Slate:

[S]o strong is the moral stature of the Rev. Dr Martin Luther King Jr. and the civil rights movement that even the white right prefers to pretend to emulate it. (This smarmy tactic long predates Glenn Beck, by the way: I remember Ralph Reed trying it when he ran the Christian Coalition more than 10 years ago and announced that he wanted to remodel the organization along the lines of the Southern Christian Leadership Conference.) Thus, it is really quite rare to hear slurs against President Barack Obama that are based purely on the color of his skin. Even Beck himself has tried to back away from the smears of that kind that he has spread in the past. But it is increasingly common to hear allegations that Obama is either foreign-born or a Muslim. And these insinuations are perfectly emblematic of the two main fears of the old majority: that it will be submerged by an influx from beyond the borders and that it will be challenged in its traditional ways and faiths by an alien and largely Third World religion.

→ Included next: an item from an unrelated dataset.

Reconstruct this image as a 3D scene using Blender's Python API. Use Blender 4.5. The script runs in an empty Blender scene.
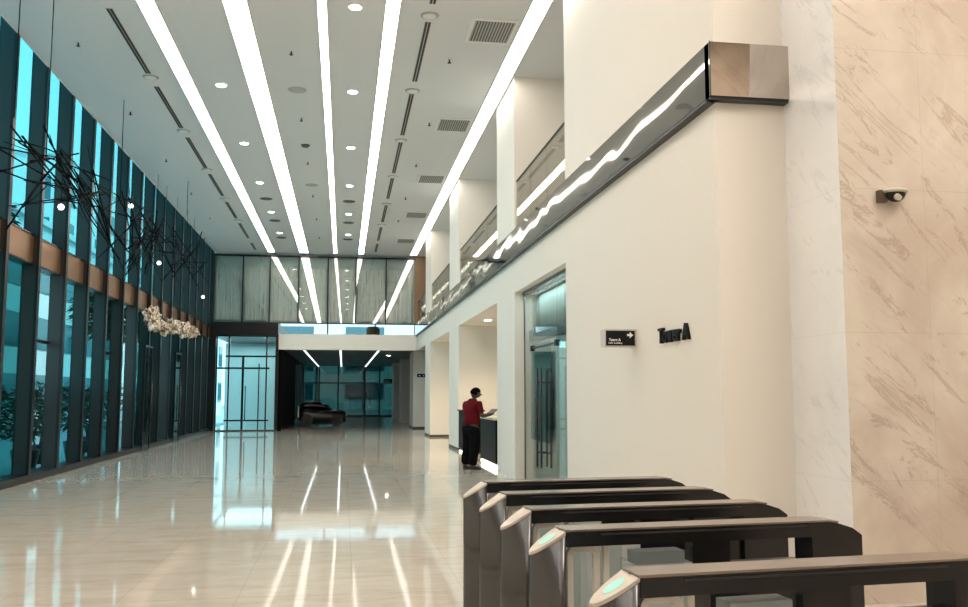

What I love most? The expression: "the old majority." That's what they are, that's what America is dealing with, and they are the reason why all of my pre-Obama predictions about the future of GOP need little to no adjustment. Posted on Oct 15, 2008:
The real rupture in American politics is in the area of the Republican party. The exact location of this break is between its working-class base and the top layer of its professional/business elites. The break is not an isolated event but a part of the larger transformation of American politics—its current Europeanization. Obama’s rise to power is also a consequence of this process. The result of Obama’s presidency will be an increase of the government’s role in the management of civil society; as for the break in the GOP, the result will be an American political system that has three parts: the Dems, the Republicans, and the far right. Or put another way: Obama, McCain, and Palin.